La IIIe Armée  avait pénétré en Bretagne le 1er août. Le 4, les Alliés bloquaient tous les accès à la zone de Saint-Malo. La 83ème division d’infanterie américaine, renforcée par le 121ème régiment d’infanterie, reçut pour mission de libérer Saint-Malo et Dinard. Les forces  alliées estimaient qu’une seule division pouvait venir à bout de Saint-Malo. Patton était pressé d’arriver à Brest. Saint-Malo, comme la Bretagne dans son ensemble, n’était pas un objectif prioritaire. Le général Troy Middleton, commandant le 8eCorps d’armée pensait qu’il était risqué de laisser Saint-Malo aux Allemands qui pouvaient ainsi continuer à se renforcer. 12 000 hommes y étaient déjà rassemblés. Le siège débuta le 5 août 1944. Les Allemands, repliés dans la vieille ville, sur l’île de Cézembre et dans la forteresse d’Aleth, où d’importants bunkers protégeaient le commandement allemand, opposèrent une résistance farouche.

La reconstruction

Le colonel von Aulock ordonna l’évacuation de la population. Le dimanche 14 août, la ville, le château, l’île du Grand-Bé  et l’île de Cézembre subirent un intense bombardement aérien  – 150 bombardiers lourds Liberator – et naval avec, pour la première fois en France l’utilisation de bombes au napalm et au phosphore. Douze jours de combat intense furent nécessaires aux soldats du général Patton pour venir à bout de la forteresse défendue par les Allemands qui firent sauter les installations portuaires, les écluses et le môle des Noires. L’île de Cézembre tiendra même jusqu’au 2 septembre. La ville – intra muros – était en feu et en grande partie détruite. Saint-Malo et la cité d’Aleth résistèrent jusqu’au 17 août, date de leur libération.

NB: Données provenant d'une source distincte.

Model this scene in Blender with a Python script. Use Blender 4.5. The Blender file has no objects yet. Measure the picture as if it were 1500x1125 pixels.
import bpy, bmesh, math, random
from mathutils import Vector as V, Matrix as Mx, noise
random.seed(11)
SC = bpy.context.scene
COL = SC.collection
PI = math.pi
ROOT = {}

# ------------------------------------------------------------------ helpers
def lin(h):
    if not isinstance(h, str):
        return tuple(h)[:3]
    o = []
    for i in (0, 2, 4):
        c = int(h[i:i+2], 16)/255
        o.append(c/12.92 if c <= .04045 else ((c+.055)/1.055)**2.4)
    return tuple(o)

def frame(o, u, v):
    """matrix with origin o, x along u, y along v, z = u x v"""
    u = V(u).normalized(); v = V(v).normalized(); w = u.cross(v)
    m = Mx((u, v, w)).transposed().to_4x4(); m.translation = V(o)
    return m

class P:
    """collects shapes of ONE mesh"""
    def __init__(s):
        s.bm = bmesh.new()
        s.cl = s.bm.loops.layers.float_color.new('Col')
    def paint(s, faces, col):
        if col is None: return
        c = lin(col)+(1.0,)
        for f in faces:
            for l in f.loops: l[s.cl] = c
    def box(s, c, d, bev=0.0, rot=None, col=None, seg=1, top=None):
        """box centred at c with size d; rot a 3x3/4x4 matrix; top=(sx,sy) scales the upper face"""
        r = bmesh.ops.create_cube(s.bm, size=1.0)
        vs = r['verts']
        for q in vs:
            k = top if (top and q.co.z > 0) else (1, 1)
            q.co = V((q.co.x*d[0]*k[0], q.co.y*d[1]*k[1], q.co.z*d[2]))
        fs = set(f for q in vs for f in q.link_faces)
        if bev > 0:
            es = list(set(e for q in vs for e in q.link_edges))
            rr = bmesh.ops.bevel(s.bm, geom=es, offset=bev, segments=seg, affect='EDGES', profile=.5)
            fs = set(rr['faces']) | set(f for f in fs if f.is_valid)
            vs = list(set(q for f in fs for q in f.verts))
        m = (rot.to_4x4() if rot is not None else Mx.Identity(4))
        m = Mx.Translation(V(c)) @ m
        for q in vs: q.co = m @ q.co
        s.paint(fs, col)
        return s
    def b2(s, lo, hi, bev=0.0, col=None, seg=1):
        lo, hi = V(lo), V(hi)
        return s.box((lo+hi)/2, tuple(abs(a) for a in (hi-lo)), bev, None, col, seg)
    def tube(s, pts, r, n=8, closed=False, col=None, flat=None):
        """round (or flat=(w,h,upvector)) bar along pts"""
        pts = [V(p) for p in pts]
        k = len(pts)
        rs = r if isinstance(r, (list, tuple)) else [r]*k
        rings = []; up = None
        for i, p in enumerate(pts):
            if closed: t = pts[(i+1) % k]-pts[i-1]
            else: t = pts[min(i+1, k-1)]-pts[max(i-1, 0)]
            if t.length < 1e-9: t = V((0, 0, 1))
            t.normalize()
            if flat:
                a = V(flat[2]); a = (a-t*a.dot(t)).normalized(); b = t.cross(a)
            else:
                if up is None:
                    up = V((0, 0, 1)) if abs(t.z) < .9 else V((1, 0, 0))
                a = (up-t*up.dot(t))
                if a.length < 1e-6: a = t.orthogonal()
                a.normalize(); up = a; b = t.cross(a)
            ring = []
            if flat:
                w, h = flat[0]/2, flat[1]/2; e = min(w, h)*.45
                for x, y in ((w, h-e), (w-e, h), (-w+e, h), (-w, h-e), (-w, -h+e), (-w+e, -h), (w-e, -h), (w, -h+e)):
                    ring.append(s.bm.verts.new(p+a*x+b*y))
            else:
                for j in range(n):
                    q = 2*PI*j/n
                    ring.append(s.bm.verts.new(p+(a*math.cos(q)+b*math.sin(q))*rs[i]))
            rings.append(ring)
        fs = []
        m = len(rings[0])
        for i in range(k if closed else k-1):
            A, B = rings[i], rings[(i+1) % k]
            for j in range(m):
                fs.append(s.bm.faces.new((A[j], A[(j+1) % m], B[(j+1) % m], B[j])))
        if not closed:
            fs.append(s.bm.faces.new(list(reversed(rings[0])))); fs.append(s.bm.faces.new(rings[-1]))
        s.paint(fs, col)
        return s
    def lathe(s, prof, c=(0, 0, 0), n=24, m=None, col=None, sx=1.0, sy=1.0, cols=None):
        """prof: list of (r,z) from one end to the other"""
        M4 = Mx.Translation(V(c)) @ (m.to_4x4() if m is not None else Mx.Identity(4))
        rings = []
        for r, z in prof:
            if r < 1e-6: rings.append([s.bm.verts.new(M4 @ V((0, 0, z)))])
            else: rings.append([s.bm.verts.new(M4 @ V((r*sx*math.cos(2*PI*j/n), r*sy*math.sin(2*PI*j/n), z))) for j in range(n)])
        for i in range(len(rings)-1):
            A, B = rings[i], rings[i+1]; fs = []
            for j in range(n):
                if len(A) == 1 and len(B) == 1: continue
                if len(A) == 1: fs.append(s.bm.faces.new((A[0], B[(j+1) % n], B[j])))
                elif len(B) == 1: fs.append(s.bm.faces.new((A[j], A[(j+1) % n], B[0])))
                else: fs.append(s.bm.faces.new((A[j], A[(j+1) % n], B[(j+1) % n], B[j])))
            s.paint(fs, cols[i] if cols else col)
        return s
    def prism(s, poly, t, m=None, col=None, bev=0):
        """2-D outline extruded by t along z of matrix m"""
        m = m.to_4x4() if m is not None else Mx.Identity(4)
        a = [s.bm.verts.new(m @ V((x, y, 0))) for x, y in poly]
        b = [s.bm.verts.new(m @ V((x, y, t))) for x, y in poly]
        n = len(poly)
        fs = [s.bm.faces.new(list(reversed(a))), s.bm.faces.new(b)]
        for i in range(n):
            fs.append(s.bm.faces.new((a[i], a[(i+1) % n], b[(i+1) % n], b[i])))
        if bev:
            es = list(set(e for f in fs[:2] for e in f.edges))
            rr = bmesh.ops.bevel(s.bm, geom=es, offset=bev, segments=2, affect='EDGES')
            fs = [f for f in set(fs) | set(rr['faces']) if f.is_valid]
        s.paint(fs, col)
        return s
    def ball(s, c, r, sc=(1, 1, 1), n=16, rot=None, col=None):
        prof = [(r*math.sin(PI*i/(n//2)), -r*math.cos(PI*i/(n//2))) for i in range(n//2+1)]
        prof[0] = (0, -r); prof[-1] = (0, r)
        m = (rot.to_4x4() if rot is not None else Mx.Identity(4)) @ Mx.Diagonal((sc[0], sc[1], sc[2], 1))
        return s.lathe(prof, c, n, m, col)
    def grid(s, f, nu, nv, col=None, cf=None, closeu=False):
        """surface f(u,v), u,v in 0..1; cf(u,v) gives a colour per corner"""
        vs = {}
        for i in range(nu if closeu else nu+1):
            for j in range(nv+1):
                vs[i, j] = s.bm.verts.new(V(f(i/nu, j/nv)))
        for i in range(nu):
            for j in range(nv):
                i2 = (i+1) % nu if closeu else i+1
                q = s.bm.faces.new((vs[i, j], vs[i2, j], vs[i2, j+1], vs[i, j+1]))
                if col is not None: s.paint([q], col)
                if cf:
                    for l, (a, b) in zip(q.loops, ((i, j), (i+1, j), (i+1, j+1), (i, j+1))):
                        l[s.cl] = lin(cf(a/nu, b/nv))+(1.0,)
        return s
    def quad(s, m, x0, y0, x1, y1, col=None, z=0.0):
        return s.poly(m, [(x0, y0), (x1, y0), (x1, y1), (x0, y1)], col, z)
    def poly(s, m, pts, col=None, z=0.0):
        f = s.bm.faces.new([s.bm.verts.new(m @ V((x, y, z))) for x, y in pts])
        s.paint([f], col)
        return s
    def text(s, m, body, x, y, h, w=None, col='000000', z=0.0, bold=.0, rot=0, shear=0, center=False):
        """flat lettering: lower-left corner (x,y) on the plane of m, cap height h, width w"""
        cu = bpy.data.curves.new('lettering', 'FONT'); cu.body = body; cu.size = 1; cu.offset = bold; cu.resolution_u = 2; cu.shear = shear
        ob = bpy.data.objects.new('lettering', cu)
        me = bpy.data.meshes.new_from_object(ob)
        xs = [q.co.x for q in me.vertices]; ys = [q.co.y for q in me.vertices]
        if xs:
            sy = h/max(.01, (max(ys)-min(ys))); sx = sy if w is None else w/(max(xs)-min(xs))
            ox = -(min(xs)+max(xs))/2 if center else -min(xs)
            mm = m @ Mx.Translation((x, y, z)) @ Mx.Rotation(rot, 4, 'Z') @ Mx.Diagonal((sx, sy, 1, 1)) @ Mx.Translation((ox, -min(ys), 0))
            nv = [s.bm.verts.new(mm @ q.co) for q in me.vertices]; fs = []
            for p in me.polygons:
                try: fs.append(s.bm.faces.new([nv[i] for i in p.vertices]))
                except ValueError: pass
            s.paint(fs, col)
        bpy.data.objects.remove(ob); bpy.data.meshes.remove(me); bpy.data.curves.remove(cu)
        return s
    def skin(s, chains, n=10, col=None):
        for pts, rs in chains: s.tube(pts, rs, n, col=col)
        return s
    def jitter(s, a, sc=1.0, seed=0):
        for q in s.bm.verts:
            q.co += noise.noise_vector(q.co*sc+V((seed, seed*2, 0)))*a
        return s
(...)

Le plan-masse de Louis Arretche

Depuis les travaux de Vauban, qui avaient fixé des règles d’urbanisme et d’architecture, rien, ou presque, n’avait changé. L’architecte chargé de la reconstruction ne pouvait donc se contenter d’apporter dans sa serviette les plans de la nouvelle « Cité de ses rêves ». Dans un espace réduit – 12 hectares – il fallait reconstruire des immeubles, réinstaller les commerçants. Il y avait près de 600 propriétaires (ou leurs héritiers). La situation était compliquée. Parmi les contraintes, il y avait aussi le relief rocheux et des vents qui rendaient impossible un alignement rigoureux. L’implantation des voies anciennes fut donc conservée. Il fallait aussi reconstituer les façades de la vieille ville afin de lui rendre la silhouette qui avait fait sa renommée. M. Brillaud de Laujardière, l’architecte, fixa la hauteur de faîtage des immeubles pour l’ensemble de la ville. C’était la garantie d’une unité d’ensemble. L’importance des destructions a permis de supprimer les ruelles trop étroites et d’aménager des espaces libres. Aujourd’hui, la ville, grâce à l’unité des matériaux, aux grands toits d’ardoise, a conservé son caractère de grand vaisseau de pierre entouré de remparts. L’architecte en chef, le grand prix de Rome, Louis Arretche, a facilité les compromis, surmonté les très nombreuses difficultés rencontrées et su allier le caractère traditionnel et l’esthétique de toute novation en apportant à l’ensemble la lumière, l’air, l’espace, sans trahir le passé.